Dan Primack
By Dan Primack
January 7, 2016

Lily, maker of a drone that starts taking high-definition videos the moment you throw it in the air (yes, throw), today will announce it has generated $34 million in pre-orders. That works out to more than 60,000 units of the device, which the San Francisco-based company describes as a “flying camera.”

Lily originally planned to shipping the product in February, but in December said it needed a few more months after hitting “roadblocks” with its flight software. At the same time, Lily raised $15 million in venture capital funding at a post-money valuation just north of $100 million. All of that money has gone toward R&D and marketing, as the three-year-old startup has promised not to tap its pre-order revenue until it comes time to build and ship product.

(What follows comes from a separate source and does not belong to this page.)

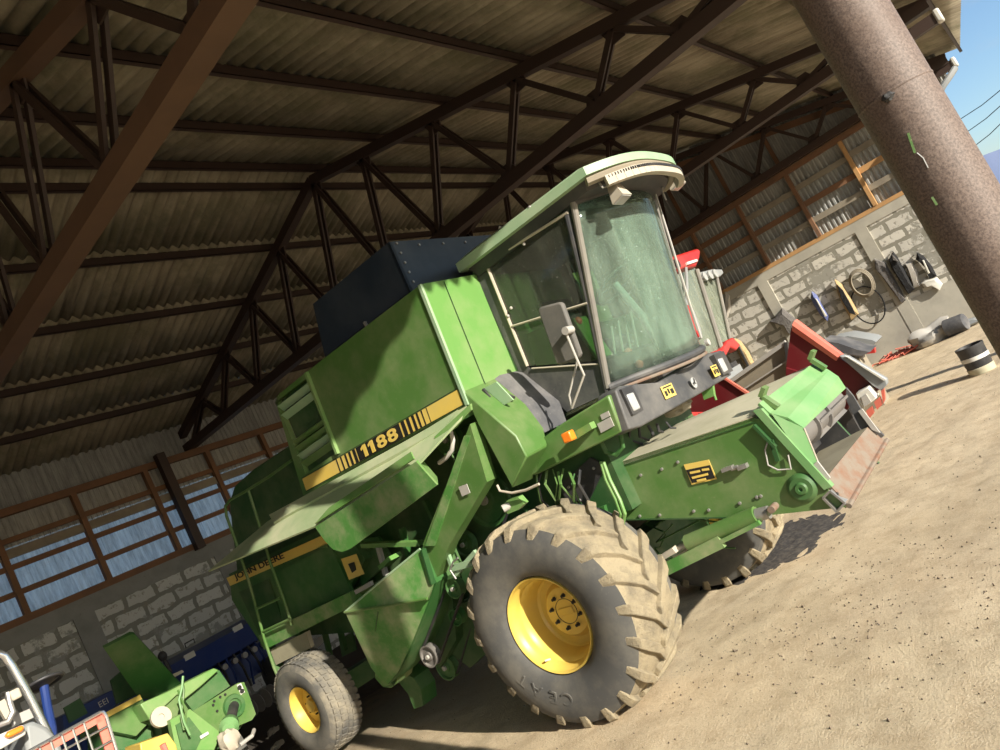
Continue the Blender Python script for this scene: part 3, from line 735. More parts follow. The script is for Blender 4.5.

When will that be? The current shipping estimate is “summer,” with Lily’s web site promising new orders will be filled by August.

“So far we’ve made 500 [units], which are testing right now,” said company spokesman Kelly Coyne, from CES in Las Vegas (where Lily won recognition in the unmanned systems and accessories category). “We’re very confident that we’ll be able to meet the manufacturing needs because we forklifted the entire manufacturing team from Dropcam, including their head of manufacturing—which is a team of eight that first built the Flip video cameras for Cisco (CSCO) and then Dropcam, which was acquired by Google’s (GOOG) Nest. This is not their first rodeo, and we already have [production] lines up and running [in China].”

The December funding round was led by Spark Capital’s Bijan Sabet, an amateur photographer and videographer who was frustrated by how many drones seemed designed more for amateur pilots than for amateur photographers and videographers. In disclosing his firm’s investment, Sabet wrote that he almost immediately realized Lily was “different,” and pointed to “the best product video I have ever seen.”

That video not only helped bring money in the door, but also reflects Lily’s mission. Coyne says that most of the company’s preorders come from people who have never owned any sort of flying device before, and that the company’s employees are “heads-down so that, when someone gets a Lily, they can experience what’s in that video.”